Islamist Pakistan PM: Taliban Has ‘Broken the Shackles of Slavery’

Prime Minister of the Islamic Republic of Pakistan, Imran Khan speaks at a meeeting with U
Mark Wilson/Getty Images

The Taliban terror group’s reconquering of Kabul on Sunday broke the “shackles” of a “cultural enslavement” Afghanistan endured since the U.S. invaded the country in 2001, Pakistan Prime Minister Imran Khan, a hardline Islamist, argued on Monday.

“You take over the other culture and become psychologically subservient. When that happens, please remember, it is worse than actual slavery. It is harder to throw off the chains of cultural enslavement,” Khan said in Islamabad on August 16, at a ceremony introducing a new curriculum in Pakistani schools based primarily on the Urdu language and Islamic religious values:

He compared a previous Pakistani curriculum that favored students who learned not in Urdu but in English to the alleged “cultural enslavement” of Afghanistan by the West.

“What is happening in Afghanistan now, they have broken the shackles of slavery,” Pakistan’s prime minister continued.

Khan referred to the Taliban terror group’s takeover of Kabul, the Afghan national capital and seat of the country’s government, on August 15. The group’s victory appears to have ended the 20-year Afghan War, though President Joe Biden deployed an extra 2,000 troops into the country this weekend. The Afghan War began in the fall of 2001 with the ouster of the Taliban from the country’s government in response to the jihadist attacks on America on September 11 of that year. The two-decade-long campaign saw the U.S. and allied NATO forces attempt to remake Afghanistan in the image of a secular, Western society.

Observers and foreign governments, such as that of India, have long accused Pakistan of harboring Taliban and al-Qaeda terrorists within its borders. The U.S. justified its 2001 invasion of Afghanistan by accusing the Taliban of “harboring” al-Qaeda and its leader at the time, Osama bin Laden, responsible for terror attacks on the U.S. on September 11, 2001. The U.S. government eventually tracked bin Laden to Pakistan, where a special operations team neutralized the figure in May 2011. Pakistan Prime Minister Khan recently described the operation that killed bin Laden as “embarrassing” and referred to the man as a “martyr.”

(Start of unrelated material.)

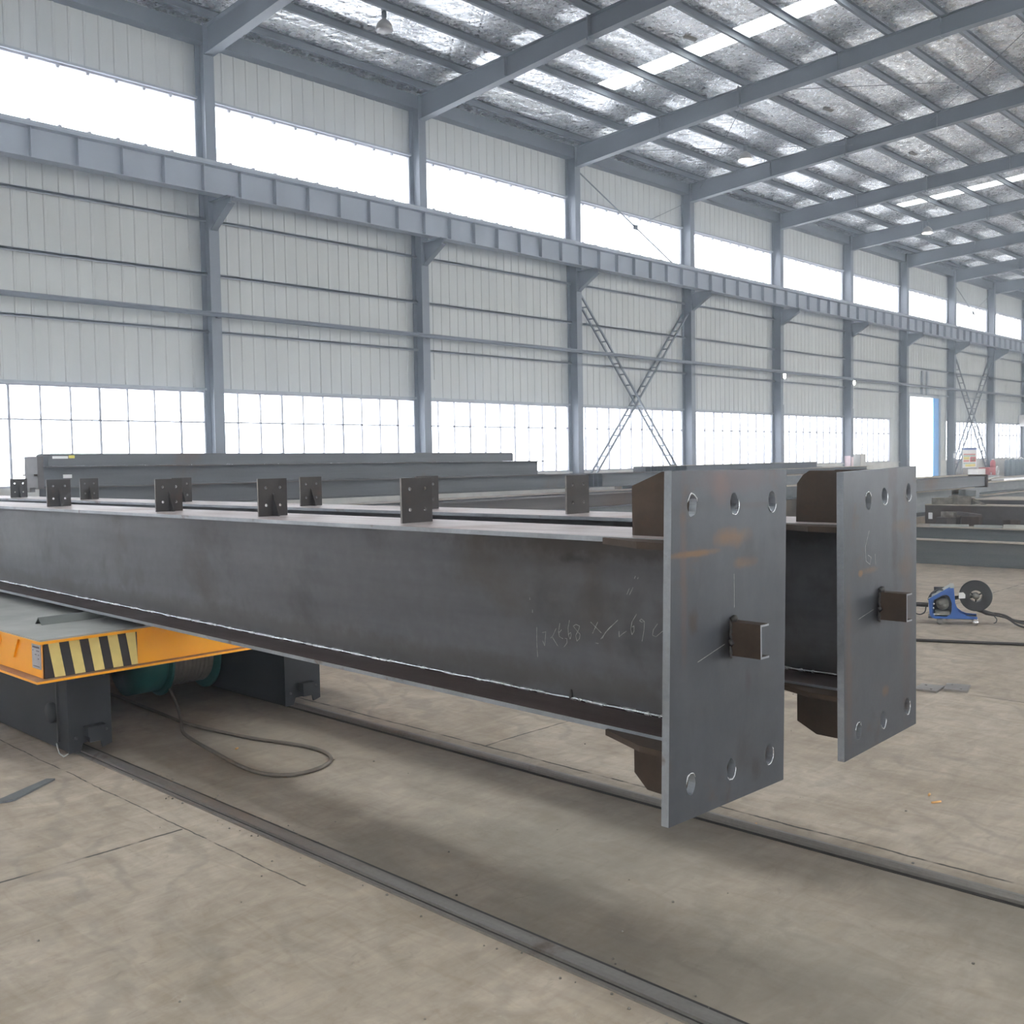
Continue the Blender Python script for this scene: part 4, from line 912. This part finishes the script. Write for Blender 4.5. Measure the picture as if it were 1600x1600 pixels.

AFGHANISTAN - MAY 26: (JAPAN OUT)(VIDEO CAPTURE) This image taken from a collection of videotapes obtained by CNN shows Osama Bin Laden, the leader of the terrorist group al Qaeda, at a press conference on May 26, 1998 in Afghanistan. The tape showing this image was included in a large collection of videotapes obtained by CNN from a secret location in Afghanistan. Although it cannot be positively verified that the tapes were created by the al Qaeda terrorist network the tapes do show dramatic and sometimes repulsive images of poison gas experiments on dogs, instructions on making TNT and weapons training by men speaking Arabic. (Photo by CNN via Getty Images)

This image taken from a collection of videotapes obtained by CNN shows Osama Bin Laden, the leader of the terrorist group al Qaeda, at a press conference on May 26, 1998, in Afghanistan. (Photo by CNN via Getty Images)

“I don’t think there’s a country which supported the war on terror and had to face embarrassment for it. Pakistan was also openly blamed for U.S.’ failure in Afghanistan,” he said on June 24. “For Pakistanis across the globe, it was an embarrassing moment when the Americans came and killed Osama bin Laden at Abbottabad … martyred him.”

More recently, Khan said the U.S. “really messed it up in Afghanistan” by assuming it could keep the Taliban from resuming power over the country late last month. The U.S. government was mistaken to “look for a military solution in Afghanistan when there never was one,” the prime minister said in an interview with PBS NewsHour on July 27.

“And people like me who kept saying that there’s no military solution, who know the history of Afghanistan, we were called — people like me were called anti-American. I was called Taliban Khan,” he added.

Khan on August 11 expressed frustration that U.S. President Joe Biden had not called him to discuss the deteriorating security situation in Afghanistan as America withdrew its troops from the country ahead of the Taliban’s takeover of Kabul on August 15.

“I keep hearing that President Biden hasn’t called me. It’s his business. It’s not like I am waiting for any phone call,” the prime minister told reporters.